**DIRECTIONS FOR THIS TASK**
Reproduce the lines below exactly, from the one containing "Build this scene" through the one containing "cam_d.dof.use_dof = True;", both included. Leave out any pictures.

begin RECORDS FOR THIS TASK

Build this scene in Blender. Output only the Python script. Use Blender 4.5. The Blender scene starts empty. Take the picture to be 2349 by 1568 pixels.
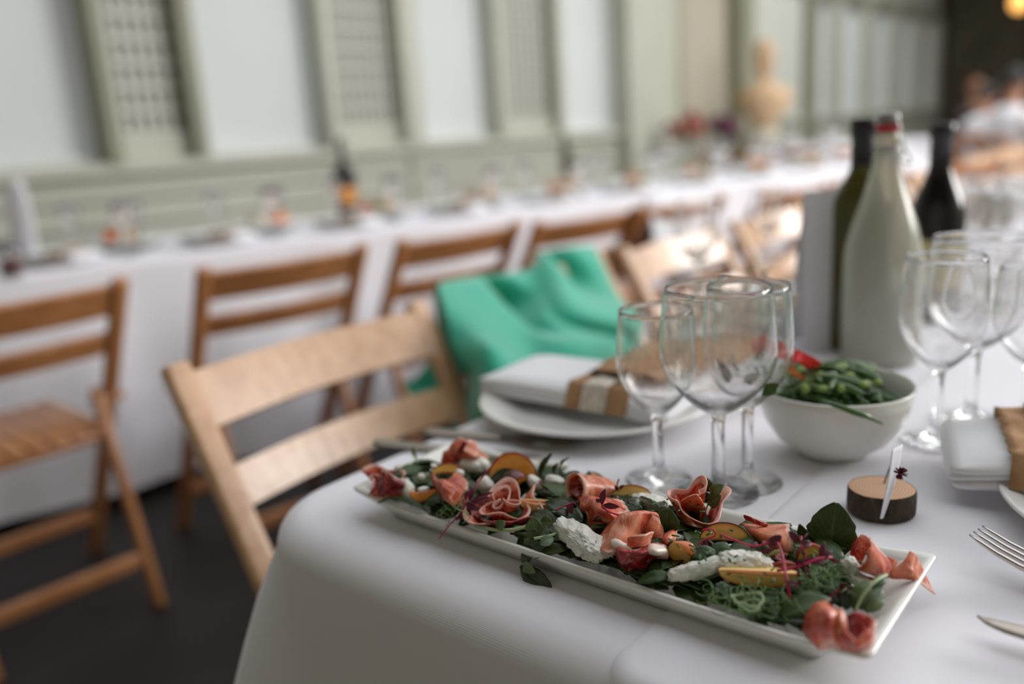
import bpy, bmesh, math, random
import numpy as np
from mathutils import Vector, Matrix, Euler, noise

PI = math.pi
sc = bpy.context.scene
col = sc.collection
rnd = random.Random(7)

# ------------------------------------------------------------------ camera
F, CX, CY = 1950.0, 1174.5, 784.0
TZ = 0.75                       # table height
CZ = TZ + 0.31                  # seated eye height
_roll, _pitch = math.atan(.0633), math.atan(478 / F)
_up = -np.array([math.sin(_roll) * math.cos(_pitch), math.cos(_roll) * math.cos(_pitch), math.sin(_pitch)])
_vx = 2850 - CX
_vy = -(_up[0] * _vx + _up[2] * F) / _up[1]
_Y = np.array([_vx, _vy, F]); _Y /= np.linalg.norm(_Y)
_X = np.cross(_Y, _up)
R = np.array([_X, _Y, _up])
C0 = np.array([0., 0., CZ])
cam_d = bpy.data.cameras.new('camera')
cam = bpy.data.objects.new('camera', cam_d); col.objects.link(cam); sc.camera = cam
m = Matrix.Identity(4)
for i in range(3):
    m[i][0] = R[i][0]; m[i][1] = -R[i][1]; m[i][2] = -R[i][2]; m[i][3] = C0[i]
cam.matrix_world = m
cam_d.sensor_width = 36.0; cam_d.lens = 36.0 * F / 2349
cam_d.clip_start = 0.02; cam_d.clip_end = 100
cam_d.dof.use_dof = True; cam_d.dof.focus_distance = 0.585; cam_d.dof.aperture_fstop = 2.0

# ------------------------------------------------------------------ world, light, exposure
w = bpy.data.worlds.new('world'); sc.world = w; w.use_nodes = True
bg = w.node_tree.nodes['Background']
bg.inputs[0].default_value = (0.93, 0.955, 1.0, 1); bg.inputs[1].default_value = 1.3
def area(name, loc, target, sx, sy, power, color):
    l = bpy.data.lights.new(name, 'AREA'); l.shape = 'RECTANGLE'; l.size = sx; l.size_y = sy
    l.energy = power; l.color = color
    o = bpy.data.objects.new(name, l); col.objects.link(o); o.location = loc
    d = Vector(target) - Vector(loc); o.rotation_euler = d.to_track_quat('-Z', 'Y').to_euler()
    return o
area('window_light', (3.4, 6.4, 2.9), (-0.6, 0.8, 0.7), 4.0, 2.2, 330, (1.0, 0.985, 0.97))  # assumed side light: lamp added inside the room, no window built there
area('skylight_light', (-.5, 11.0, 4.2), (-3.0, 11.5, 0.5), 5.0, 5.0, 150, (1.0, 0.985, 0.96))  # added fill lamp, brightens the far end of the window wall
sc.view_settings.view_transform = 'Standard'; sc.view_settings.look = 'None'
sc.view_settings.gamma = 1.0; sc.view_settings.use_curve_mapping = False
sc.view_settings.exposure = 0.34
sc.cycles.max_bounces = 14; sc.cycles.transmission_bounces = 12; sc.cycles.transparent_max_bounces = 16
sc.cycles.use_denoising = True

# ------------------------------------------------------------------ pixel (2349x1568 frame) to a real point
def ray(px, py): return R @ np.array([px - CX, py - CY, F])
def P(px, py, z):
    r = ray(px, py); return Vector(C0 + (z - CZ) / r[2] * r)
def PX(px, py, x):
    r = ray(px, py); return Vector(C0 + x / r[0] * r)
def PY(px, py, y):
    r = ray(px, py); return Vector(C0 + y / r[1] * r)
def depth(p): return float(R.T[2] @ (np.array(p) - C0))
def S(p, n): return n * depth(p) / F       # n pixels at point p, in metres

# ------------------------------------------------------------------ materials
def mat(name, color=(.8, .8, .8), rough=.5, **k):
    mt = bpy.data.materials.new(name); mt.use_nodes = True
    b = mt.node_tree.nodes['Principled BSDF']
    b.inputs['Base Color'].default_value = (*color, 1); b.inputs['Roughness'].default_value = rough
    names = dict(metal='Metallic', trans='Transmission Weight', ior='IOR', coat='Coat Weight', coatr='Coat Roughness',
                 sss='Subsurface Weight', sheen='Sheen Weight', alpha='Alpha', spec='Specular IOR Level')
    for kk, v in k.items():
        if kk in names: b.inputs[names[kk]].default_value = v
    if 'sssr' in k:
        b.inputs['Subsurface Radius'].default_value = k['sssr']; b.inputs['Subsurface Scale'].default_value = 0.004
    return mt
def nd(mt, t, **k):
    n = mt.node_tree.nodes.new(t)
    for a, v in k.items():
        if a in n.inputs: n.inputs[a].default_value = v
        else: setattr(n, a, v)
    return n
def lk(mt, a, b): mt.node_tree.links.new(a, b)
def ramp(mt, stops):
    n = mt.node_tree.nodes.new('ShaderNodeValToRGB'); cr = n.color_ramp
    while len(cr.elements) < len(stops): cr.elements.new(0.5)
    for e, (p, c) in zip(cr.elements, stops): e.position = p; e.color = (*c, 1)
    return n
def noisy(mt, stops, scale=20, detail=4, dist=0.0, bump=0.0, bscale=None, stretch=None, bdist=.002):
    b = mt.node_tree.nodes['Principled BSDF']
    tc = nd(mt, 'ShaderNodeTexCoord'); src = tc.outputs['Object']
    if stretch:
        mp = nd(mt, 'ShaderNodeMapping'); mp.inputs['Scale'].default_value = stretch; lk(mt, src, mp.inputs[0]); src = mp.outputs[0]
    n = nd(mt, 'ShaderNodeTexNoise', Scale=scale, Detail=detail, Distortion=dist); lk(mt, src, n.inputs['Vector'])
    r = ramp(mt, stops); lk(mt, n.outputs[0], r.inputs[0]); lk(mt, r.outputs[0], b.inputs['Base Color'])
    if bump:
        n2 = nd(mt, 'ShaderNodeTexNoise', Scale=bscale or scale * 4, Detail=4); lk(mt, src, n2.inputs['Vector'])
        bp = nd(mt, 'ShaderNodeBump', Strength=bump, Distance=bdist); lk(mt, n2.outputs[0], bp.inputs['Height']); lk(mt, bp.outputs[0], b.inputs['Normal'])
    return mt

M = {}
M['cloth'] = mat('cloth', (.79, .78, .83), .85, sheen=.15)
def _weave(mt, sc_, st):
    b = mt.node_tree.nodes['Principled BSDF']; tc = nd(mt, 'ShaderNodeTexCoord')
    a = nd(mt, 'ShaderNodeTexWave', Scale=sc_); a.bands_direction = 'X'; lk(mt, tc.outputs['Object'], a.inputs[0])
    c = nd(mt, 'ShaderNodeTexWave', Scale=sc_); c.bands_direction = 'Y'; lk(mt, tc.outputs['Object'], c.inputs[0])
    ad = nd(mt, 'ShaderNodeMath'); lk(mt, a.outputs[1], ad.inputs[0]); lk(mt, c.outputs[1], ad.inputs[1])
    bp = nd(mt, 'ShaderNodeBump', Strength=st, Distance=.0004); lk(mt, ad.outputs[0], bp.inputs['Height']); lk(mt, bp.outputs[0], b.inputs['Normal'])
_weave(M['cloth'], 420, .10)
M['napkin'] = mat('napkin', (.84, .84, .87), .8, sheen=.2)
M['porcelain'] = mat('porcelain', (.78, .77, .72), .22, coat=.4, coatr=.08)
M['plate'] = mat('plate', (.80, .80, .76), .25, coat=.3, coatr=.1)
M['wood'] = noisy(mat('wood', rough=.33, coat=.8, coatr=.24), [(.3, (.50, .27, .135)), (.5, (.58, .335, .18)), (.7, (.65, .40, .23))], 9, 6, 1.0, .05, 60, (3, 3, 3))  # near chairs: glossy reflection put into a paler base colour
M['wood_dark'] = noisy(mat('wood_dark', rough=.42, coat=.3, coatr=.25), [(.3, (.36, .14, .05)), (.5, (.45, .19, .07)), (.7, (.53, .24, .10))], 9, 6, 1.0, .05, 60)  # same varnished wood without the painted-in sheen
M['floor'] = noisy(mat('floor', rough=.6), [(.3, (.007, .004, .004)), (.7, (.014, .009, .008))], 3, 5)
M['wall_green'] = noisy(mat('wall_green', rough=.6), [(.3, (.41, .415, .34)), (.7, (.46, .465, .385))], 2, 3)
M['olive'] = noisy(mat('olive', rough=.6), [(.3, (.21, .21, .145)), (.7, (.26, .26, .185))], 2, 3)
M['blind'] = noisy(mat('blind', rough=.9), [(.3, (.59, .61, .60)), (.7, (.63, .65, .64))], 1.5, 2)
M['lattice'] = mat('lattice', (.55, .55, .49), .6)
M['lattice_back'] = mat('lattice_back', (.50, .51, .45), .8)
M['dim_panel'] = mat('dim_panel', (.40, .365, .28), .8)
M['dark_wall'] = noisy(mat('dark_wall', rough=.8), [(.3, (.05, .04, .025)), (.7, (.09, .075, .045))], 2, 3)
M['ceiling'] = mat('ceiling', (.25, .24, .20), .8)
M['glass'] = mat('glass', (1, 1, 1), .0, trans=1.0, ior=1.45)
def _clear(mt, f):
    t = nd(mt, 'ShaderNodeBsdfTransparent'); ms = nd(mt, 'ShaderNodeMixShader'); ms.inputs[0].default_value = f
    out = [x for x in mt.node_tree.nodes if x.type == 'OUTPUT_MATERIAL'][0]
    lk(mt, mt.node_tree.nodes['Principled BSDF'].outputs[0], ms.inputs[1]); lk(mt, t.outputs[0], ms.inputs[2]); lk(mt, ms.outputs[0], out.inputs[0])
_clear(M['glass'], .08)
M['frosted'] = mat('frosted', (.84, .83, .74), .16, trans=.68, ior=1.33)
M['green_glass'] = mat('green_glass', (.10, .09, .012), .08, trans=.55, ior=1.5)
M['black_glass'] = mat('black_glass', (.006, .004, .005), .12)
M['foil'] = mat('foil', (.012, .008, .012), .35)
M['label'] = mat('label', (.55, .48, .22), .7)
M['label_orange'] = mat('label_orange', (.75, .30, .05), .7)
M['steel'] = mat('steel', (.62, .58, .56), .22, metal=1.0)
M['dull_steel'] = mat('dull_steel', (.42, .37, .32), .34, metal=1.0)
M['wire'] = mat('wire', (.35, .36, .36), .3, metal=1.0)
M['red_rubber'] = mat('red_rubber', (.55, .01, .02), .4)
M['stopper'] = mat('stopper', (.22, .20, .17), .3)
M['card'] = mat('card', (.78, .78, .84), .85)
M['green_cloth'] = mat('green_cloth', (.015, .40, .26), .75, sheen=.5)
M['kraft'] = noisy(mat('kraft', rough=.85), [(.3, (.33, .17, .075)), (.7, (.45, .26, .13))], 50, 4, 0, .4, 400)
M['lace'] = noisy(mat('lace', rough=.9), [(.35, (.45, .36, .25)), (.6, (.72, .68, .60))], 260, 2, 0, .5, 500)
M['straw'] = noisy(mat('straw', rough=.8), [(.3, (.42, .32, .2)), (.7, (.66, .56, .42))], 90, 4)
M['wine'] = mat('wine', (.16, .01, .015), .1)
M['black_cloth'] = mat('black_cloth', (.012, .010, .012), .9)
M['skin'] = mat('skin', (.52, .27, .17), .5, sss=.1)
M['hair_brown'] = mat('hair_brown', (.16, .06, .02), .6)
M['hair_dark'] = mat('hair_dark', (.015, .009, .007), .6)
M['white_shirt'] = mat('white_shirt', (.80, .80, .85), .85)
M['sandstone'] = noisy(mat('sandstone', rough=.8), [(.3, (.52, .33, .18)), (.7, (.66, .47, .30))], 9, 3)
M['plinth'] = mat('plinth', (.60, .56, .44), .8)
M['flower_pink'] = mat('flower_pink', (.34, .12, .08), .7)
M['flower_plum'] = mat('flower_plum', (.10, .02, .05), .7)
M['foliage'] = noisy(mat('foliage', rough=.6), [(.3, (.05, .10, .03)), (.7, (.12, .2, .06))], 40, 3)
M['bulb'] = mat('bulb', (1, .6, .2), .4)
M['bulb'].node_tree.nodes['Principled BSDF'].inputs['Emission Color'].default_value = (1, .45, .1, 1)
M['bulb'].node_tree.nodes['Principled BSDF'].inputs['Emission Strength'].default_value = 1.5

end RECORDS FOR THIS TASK
begin RECORDS FOR THIS TASK

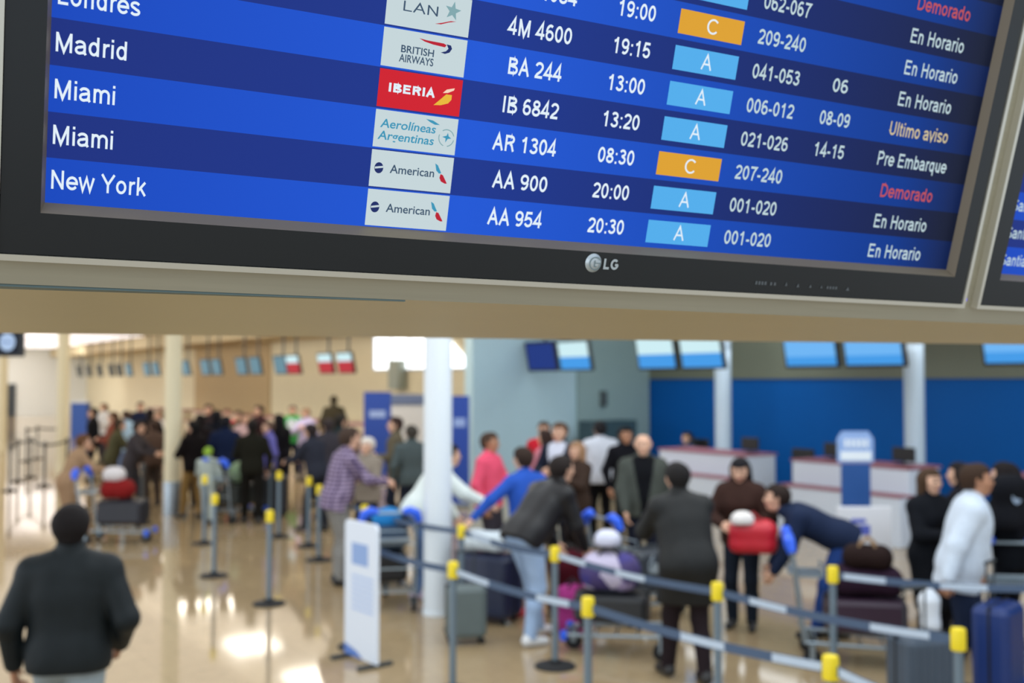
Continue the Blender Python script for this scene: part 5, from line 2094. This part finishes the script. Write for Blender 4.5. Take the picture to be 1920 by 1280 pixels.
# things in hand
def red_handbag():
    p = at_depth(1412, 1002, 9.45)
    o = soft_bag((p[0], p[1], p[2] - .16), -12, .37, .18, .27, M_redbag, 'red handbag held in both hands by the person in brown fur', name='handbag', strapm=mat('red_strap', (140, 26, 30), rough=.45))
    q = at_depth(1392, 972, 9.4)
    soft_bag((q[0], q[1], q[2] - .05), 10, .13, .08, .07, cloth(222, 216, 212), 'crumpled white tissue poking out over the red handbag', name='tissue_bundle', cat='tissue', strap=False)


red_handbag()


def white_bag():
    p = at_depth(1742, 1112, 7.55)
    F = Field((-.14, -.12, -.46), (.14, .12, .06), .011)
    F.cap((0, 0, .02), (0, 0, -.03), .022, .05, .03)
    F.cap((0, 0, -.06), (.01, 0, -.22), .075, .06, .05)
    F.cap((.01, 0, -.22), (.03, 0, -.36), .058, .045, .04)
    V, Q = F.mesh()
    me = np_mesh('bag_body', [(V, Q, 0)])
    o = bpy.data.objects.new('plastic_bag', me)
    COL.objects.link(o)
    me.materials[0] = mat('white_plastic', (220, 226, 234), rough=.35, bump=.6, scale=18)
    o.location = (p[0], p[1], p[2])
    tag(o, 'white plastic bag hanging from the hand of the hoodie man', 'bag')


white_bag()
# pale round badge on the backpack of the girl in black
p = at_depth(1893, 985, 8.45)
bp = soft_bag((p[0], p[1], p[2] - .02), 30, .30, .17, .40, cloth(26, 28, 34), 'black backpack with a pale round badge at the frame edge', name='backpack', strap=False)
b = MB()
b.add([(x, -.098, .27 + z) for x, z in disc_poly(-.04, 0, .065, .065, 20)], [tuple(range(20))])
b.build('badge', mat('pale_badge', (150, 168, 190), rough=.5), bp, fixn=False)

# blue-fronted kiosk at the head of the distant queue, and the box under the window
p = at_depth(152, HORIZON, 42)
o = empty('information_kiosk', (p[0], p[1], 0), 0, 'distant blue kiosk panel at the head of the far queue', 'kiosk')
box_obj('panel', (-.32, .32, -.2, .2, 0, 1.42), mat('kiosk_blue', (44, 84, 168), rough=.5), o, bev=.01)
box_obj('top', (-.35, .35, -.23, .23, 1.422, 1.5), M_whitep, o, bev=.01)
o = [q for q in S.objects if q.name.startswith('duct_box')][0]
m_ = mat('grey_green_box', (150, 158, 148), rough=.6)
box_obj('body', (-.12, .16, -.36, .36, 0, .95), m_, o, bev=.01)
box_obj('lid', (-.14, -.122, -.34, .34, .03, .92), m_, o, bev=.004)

end RECORDS FOR THIS TASK

**FINAL ANSWER**
Build this scene in Blender. Output only the Python script. Use Blender 4.5. The Blender scene starts empty. Take the picture to be 2349 by 1568 pixels.
import bpy, bmesh, math, random
import numpy as np
from mathutils import Vector, Matrix, Euler, noise

PI = math.pi
sc = bpy.context.scene
col = sc.collection
rnd = random.Random(7)

# ------------------------------------------------------------------ camera
F, CX, CY = 1950.0, 1174.5, 784.0
TZ = 0.75                       # table height
CZ = TZ + 0.31                  # seated eye height
_roll, _pitch = math.atan(.0633), math.atan(478 / F)
_up = -np.array([math.sin(_roll) * math.cos(_pitch), math.cos(_roll) * math.cos(_pitch), math.sin(_pitch)])
_vx = 2850 - CX
_vy = -(_up[0] * _vx + _up[2] * F) / _up[1]
_Y = np.array([_vx, _vy, F]); _Y /= np.linalg.norm(_Y)
_X = np.cross(_Y, _up)
R = np.array([_X, _Y, _up])
C0 = np.array([0., 0., CZ])
cam_d = bpy.data.cameras.new('camera')
cam = bpy.data.objects.new('camera', cam_d); col.objects.link(cam); sc.camera = cam
m = Matrix.Identity(4)
for i in range(3):
    m[i][0] = R[i][0]; m[i][1] = -R[i][1]; m[i][2] = -R[i][2]; m[i][3] = C0[i]
cam.matrix_world = m
cam_d.sensor_width = 36.0; cam_d.lens = 36.0 * F / 2349
cam_d.clip_start = 0.02; cam_d.clip_end = 100
cam_d.dof.use_dof = True; cam_d.dof.focus_distance = 0.585; cam_d.dof.aperture_fstop = 2.0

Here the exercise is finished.